*Dataset section:*
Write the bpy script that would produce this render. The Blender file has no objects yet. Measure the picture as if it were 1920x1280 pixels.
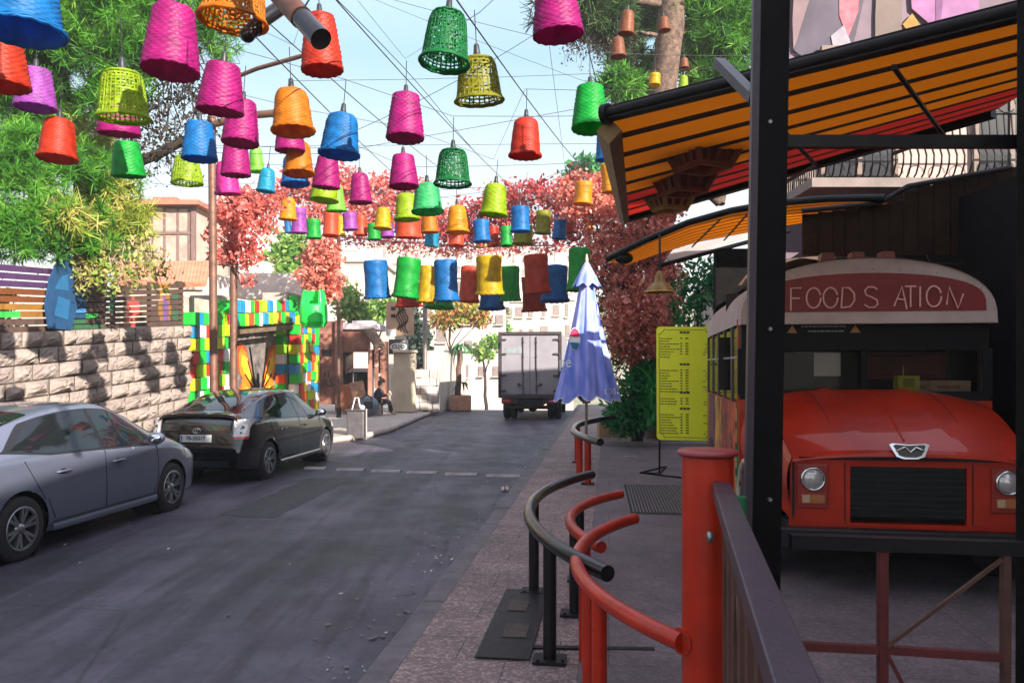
import bpy, math, random
import numpy as np
from mathutils import Vector, Matrix
R = math.radians
random.seed(7); rng = np.random.default_rng(7)
SC = bpy.context.scene
COL = SC.collection
F = 1500.0; CX = 960.0; HY = 685.0; EYE = 1.9
def P(px, py, D):                      # photo pixel at a depth -> world point
    return Vector(((px-CX)/F*D, D, EYE-(py-HY)/F*D))
A = R(6.9); DX, DY = math.sin(A), math.cos(A)
def S(u, v, z=0.0):                    # street coordinates: u across (right +), v along
    return Vector((u*DY+v*DX, -u*DX+v*DY, z))
def UV(p): return (p[0]*DY-p[1]*DX, p[0]*DX+p[1]*DY)

def lin(h):
    h = h.lstrip('#'); c = [int(h[i:i+2], 16)/255 for i in (0, 2, 4)]
    return tuple(x/12.92 if x <= .04045 else ((x+.055)/1.055)**2.4 for x in c)
def wm(o):
    m = o.matrix_basis.copy()
    while o.parent:
        o = o.parent; m = o.matrix_basis @ m
    return m
# ---------------------------------------------------------------- materials
MATS = {}
def mat(name, rgb, rough=.6, metal=0., var=.25, vscale=6., bump=.0, bscale=40., spec=.5, coat=0., rgb2=None, detail=6, wear=None, dust=0.):
    if name in MATS: return MATS[name]
    if isinstance(rgb, str): rgb = lin(rgb)
    m = bpy.data.materials.new(name); m.use_nodes = True
    n = m.node_tree.nodes; l = m.node_tree.links
    b = n['Principled BSDF']
    b.inputs['Roughness'].default_value = rough; b.inputs['Metallic'].default_value = metal
    b.inputs['Specular IOR Level'].default_value = spec
    b.inputs['Coat Weight'].default_value = coat; b.inputs['Coat Roughness'].default_value = .04
    tc = n.new('ShaderNodeTexCoord')
    if var > 0 or rgb2:
        if rgb2 is None: rgb2 = tuple(c*(1-var) for c in rgb)
        elif isinstance(rgb2, str): rgb2 = lin(rgb2)
        nz = n.new('ShaderNodeTexNoise'); nz.inputs['Scale'].default_value = vscale; nz.inputs['Detail'].default_value = detail
        nz.inputs['Roughness'].default_value = .62
        rp = n.new('ShaderNodeValToRGB'); rp.color_ramp.elements[0].position = .36; rp.color_ramp.elements[1].position = .66
        rp.color_ramp.elements[0].color = (*rgb2, 1); rp.color_ramp.elements[1].color = (*rgb, 1)
        l.new(tc.outputs['Object'], nz.inputs['Vector']); l.new(nz.outputs['Fac'], rp.inputs['Fac'])
        last = rp.outputs['Color']
        if wear:
            wc, wsc, wth = wear
            if isinstance(wc, str): wc = lin(wc)
            w = n.new('ShaderNodeTexNoise'); w.inputs['Scale'].default_value = wsc; w.inputs['Detail'].default_value = 8; w.inputs['Roughness'].default_value = .7
            wr = n.new('ShaderNodeValToRGB'); wr.color_ramp.elements[0].position = wth; wr.color_ramp.elements[1].position = wth+.06
            mx = n.new('ShaderNodeMix'); mx.data_type = 'RGBA'
            l.new(tc.outputs['Object'], w.inputs['Vector']); l.new(w.outputs['Fac'], wr.inputs['Fac']); l.new(wr.outputs['Color'], mx.inputs[0])
            l.new(last, mx.inputs[6]); mx.inputs[7].default_value = (*wc, 1); last = mx.outputs[2]
        l.new(last, b.inputs['Base Color'])
        rr = n.new('ShaderNodeMapRange'); rr.inputs[3].default_value = min(1, rough+.12+dust); rr.inputs[4].default_value = max(.02, rough-.06)
        l.new(nz.outputs['Fac'], rr.inputs[0])
        if rough > .08: l.new(rr.outputs[0], b.inputs['Roughness'])
    else:
        b.inputs['Base Color'].default_value = (*rgb, 1)
    if bump:
        bn = n.new('ShaderNodeTexNoise'); bn.inputs['Scale'].default_value = bscale; bn.inputs['Detail'].default_value = 5
        bp = n.new('ShaderNodeBump'); bp.inputs['Strength'].default_value = bump; bp.inputs['Distance'].default_value = .02
        l.new(tc.outputs['Object'], bn.inputs['Vector']); l.new(bn.outputs['Fac'], bp.inputs['Height']); l.new(bp.outputs[0], b.inputs['Normal'])
    MATS[name] = m; return m
def leafmat(name, cols, trans=.3, rough=.6):
    if name in MATS: return MATS[name]
    m = bpy.data.materials.new(name); m.use_nodes = True
    n = m.node_tree.nodes; l = m.node_tree.links; b = n['Principled BSDF']; b.inputs['Roughness'].default_value = rough
    b.inputs['Specular IOR Level'].default_value = .3
    g = n.new('ShaderNodeNewGeometry'); rp = n.new('ShaderNodeValToRGB'); e = rp.color_ramp.elements
    cols = [lin(c) if isinstance(c, str) else c for c in cols]
    while len(e) < len(cols): e.new(.5)
    for i, c in enumerate(cols):
        e[i].position = i/(len(cols)-1); e[i].color = (*c, 1)
    tc = n.new('ShaderNodeTexCoord'); nz = n.new('ShaderNodeTexNoise'); nz.inputs['Scale'].default_value = 1.7; nz.inputs['Detail'].default_value = 3; l.new(tc.outputs['Object'], nz.inputs['Vector'])
    ad = n.new('ShaderNodeMath'); ad.operation = 'MULTIPLY_ADD'; ad.inputs[1].default_value = 1.5; ad.inputs[2].default_value = -.75; l.new(nz.outputs['Fac'], ad.inputs[0])
    ad2 = n.new('ShaderNodeMath'); ad2.operation = 'MULTIPLY_ADD'; ad2.inputs[1].default_value = .62; l.new(g.outputs['Random Per Island'], ad2.inputs[0])
    ad3 = n.new('ShaderNodeMath'); ad3.operation = 'ADD'; ad3.inputs[1].default_value = .19; l.new(ad.outputs[0], ad3.inputs[0]); l.new(ad3.outputs[0], ad2.inputs[2]); ad2.use_clamp = True
    l.new(ad2.outputs[0], rp.inputs['Fac']); l.new(rp.outputs[0], b.inputs['Base Color'])
    t = n.new('ShaderNodeBsdfTranslucent'); l.new(rp.outputs[0], t.inputs['Color'])
    mx = n.new('ShaderNodeMixShader'); mx.inputs[0].default_value = trans
    l.new(b.outputs[0], mx.inputs[1]); l.new(t.outputs[0], mx.inputs[2]); l.new(mx.outputs[0], n['Material Output'].inputs['Surface'])
    MATS[name] = m; return m
def clothmat(name, rgb, trans=.45, rough=.8, var=.15):
    m = mat(name, rgb, rough, 0, var, 5, .1, 120); n = m.node_tree.nodes; l = m.node_tree.links; b = n['Principled BSDF']
    t = n.new('ShaderNodeBsdfTranslucent'); c = lin(rgb) if isinstance(rgb, str) else rgb; t.inputs['Color'].default_value = (*c, 1)
    mx = n.new('ShaderNodeMixShader'); mx.inputs[0].default_value = trans
    l.new(b.outputs[0], mx.inputs[1]); l.new(t.outputs[0], mx.inputs[2]); l.new(mx.outputs[0], n['Material Output'].inputs['Surface'])
    return m
def panemat(name, tint=(.55, .6, .6), refl=1.45):
    m = bpy.data.materials.new(name); m.use_nodes = True; n = m.node_tree.nodes; l = m.node_tree.links
    n.remove(n['Principled BSDF'])
    t = n.new('ShaderNodeBsdfTransparent'); t.inputs[0].default_value = (*tint, 1)
    g = n.new('ShaderNodeBsdfGlossy'); g.inputs['Roughness'].default_value = .03
    f = n.new('ShaderNodeFresnel'); f.inputs[0].default_value = refl
    mx = n.new('ShaderNodeMixShader'); l.new(f.outputs[0], mx.inputs[0]); l.new(t.outputs[0], mx.inputs[1]); l.new(g.outputs[0], mx.inputs[2])
    l.new(mx.outputs[0], n['Material Output'].inputs['Surface']); MATS[name] = m; return m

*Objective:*
Give again exactly the lines running from the beginning of the material above through the line that contains "def UV(p): return", and leave out every picture.

*Response for this exercise:*
Write the bpy script that would produce this render. The Blender file has no objects yet. Measure the picture as if it were 1920x1280 pixels.
import bpy, math, random
import numpy as np
from mathutils import Vector, Matrix
R = math.radians
random.seed(7); rng = np.random.default_rng(7)
SC = bpy.context.scene
COL = SC.collection
F = 1500.0; CX = 960.0; HY = 685.0; EYE = 1.9
def P(px, py, D):                      # photo pixel at a depth -> world point
    return Vector(((px-CX)/F*D, D, EYE-(py-HY)/F*D))
A = R(6.9); DX, DY = math.sin(A), math.cos(A)
def S(u, v, z=0.0):                    # street coordinates: u across (right +), v along
    return Vector((u*DY+v*DX, -u*DX+v*DY, z))
def UV(p): return (p[0]*DY-p[1]*DX, p[0]*DX+p[1]*DY)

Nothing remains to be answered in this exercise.